1) breakthroughs in neuroscience have allowed unprecedented access into the workings of the brain

2) one of the results of this access is a measurement of electrical current in certain brain centres and how they relate to words or actions

3) one of the results of this measurement is an ability to read certain patterns in the brain and essentially know what someone is going to do even before they know that they are going to do it

4) therefore all of our words and actions could be predicated by unknown conditions within our brains that we have no conscious control over

5) therefore we have no free will.

Two problems with that are that, as Brian implied, the mind is only a conceptual description of the brain's activities, so to say that a scientist could know before the mind knows, would be like saying the scientist knows what the brain will do before the brain does it. This could possibly be true with regard to certain reflexes, but I find it doubtful regarding conscious thought. They might be able to make certain short term probabilistic predictions but that would not be fundamentally different from me being able to predict what a well known friend would probably do in a particular situation.

Second, without constant monitoring, it would be pretty close to impossible to know with certainty over longer periods of time unless you were to constantly monitor the brain activity of the subject.
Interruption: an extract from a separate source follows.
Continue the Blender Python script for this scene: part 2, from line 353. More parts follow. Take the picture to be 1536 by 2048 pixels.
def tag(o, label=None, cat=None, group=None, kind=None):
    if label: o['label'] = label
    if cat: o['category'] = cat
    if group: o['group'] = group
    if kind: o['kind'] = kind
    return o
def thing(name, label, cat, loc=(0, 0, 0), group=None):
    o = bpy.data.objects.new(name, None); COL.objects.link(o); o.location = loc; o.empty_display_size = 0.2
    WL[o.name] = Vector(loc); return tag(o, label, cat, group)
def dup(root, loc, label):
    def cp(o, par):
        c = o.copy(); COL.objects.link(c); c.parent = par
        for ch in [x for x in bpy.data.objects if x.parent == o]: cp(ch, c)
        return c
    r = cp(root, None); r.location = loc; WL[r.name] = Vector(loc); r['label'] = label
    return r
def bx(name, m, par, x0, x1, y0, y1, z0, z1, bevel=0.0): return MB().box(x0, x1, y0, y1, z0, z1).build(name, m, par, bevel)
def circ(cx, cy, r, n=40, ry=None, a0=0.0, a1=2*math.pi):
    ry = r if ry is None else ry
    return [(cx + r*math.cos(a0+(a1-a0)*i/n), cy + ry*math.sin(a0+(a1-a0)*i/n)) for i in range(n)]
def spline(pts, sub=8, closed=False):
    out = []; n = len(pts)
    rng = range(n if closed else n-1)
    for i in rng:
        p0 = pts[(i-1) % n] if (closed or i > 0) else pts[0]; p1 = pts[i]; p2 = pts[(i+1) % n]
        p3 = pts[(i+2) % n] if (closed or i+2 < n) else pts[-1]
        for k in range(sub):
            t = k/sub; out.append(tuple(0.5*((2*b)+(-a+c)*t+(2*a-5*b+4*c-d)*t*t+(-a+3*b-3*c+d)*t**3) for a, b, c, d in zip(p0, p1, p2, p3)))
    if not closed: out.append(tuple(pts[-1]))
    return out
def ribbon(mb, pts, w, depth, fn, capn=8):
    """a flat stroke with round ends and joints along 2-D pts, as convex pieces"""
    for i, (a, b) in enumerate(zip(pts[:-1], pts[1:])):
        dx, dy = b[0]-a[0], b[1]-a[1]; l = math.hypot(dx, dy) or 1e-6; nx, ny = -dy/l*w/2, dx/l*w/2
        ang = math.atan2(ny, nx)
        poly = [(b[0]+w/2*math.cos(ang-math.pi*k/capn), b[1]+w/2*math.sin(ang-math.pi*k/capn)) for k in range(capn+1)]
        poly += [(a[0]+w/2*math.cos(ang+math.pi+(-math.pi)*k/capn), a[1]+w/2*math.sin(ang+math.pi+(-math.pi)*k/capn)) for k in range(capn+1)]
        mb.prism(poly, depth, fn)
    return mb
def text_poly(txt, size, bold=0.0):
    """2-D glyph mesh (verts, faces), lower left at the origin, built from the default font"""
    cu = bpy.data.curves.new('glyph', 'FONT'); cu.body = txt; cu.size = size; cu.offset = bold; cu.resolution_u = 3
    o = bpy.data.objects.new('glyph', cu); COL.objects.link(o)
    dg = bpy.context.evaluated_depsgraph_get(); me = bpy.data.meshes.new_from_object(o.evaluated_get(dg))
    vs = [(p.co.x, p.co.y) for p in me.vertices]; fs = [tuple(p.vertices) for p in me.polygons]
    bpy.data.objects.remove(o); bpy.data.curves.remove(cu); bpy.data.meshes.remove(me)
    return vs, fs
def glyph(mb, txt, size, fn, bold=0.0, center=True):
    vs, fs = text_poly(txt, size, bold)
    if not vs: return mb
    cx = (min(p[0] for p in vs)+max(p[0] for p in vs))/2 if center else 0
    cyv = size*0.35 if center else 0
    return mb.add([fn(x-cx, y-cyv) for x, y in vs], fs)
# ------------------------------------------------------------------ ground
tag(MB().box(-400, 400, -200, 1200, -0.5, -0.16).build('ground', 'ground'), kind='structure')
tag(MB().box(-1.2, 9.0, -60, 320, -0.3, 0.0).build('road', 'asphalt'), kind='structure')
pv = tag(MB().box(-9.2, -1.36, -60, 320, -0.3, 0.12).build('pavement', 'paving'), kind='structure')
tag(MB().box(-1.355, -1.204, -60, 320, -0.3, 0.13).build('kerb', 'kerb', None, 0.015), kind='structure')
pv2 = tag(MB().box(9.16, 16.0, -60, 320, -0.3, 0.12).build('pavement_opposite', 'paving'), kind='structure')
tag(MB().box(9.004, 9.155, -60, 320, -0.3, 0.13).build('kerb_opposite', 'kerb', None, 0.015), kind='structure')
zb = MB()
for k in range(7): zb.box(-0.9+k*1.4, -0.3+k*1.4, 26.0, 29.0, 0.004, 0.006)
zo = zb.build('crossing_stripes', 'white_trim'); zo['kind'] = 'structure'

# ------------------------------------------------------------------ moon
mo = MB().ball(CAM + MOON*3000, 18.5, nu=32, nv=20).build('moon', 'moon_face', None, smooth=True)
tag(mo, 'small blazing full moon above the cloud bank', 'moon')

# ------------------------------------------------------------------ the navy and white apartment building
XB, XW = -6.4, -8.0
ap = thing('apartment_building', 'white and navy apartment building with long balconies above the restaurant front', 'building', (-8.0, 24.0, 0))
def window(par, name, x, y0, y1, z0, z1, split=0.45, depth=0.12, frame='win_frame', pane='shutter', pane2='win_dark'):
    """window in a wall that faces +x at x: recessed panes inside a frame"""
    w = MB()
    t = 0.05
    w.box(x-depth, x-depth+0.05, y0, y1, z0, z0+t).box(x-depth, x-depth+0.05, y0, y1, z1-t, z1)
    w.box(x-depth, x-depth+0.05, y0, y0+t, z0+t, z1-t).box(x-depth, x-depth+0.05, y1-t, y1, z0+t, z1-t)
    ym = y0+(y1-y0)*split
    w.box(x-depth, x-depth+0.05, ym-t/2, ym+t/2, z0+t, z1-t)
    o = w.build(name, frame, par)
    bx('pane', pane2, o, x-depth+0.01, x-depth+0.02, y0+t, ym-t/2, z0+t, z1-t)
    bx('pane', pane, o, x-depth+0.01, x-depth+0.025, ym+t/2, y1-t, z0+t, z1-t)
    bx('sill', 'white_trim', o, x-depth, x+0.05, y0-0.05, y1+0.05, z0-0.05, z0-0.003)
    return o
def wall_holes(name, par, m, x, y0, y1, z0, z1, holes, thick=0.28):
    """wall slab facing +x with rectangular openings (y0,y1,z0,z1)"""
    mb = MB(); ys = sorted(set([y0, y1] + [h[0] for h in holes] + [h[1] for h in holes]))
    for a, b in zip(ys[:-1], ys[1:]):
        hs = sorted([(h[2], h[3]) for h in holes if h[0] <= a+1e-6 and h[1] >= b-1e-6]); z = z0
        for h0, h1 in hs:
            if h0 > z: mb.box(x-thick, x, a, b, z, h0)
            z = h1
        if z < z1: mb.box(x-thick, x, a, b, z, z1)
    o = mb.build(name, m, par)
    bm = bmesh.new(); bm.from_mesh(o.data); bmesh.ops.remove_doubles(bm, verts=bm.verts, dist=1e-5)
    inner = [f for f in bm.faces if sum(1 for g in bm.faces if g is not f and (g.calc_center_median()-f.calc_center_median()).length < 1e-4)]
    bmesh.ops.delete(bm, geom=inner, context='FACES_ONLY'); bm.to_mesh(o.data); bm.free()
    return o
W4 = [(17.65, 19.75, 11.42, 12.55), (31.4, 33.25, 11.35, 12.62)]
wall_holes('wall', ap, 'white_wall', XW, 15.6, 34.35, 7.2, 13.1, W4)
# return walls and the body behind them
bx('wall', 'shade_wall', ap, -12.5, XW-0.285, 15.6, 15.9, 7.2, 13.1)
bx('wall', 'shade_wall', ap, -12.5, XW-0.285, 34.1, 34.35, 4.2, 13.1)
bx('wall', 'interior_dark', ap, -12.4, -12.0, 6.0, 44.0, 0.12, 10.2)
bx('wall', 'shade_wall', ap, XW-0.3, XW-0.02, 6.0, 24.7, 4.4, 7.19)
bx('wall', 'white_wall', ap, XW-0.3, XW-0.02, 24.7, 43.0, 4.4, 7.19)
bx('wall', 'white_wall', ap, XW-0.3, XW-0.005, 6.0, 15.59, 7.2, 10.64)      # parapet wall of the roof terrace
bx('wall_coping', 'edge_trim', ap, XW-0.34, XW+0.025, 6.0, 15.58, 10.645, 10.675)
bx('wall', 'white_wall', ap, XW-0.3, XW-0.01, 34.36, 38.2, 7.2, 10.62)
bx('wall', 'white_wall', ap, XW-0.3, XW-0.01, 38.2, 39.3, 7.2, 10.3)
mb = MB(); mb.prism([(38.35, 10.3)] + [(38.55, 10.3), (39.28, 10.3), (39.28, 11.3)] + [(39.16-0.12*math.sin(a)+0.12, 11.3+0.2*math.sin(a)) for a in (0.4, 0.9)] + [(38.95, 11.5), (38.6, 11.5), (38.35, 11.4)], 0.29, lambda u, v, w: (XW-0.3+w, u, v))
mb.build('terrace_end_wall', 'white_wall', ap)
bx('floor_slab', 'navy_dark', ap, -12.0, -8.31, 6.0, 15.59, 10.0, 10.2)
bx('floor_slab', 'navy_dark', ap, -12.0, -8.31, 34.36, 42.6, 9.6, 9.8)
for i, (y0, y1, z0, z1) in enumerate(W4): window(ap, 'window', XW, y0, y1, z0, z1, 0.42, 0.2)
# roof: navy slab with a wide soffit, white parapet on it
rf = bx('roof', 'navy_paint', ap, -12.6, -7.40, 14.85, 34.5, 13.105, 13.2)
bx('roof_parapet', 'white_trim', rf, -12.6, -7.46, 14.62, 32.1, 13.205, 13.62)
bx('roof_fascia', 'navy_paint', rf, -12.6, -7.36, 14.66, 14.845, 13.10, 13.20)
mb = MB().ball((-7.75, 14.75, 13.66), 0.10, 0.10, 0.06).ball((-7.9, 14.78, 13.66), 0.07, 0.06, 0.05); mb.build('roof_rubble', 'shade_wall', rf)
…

Too many random experiences and chance firings of neurons are involved to predict what conclusions and behaviors a person will come to.

I don't wish to undermine the incredible strides being made in brain mapping, but I think your friend overstates there case a bit. Not that they can't get there, but knowing that a lesion on V4(a part of the visual cortex) causes an individual to lose a sense of color is no where near predicting that once he has eggs for breakfast, it will occur to him that a dome is the only structurally sound shape for a roof on that church and he hopes that the amount of time this project causes him to work doesn't have a deleterious affect on his relationship with his wife Susie.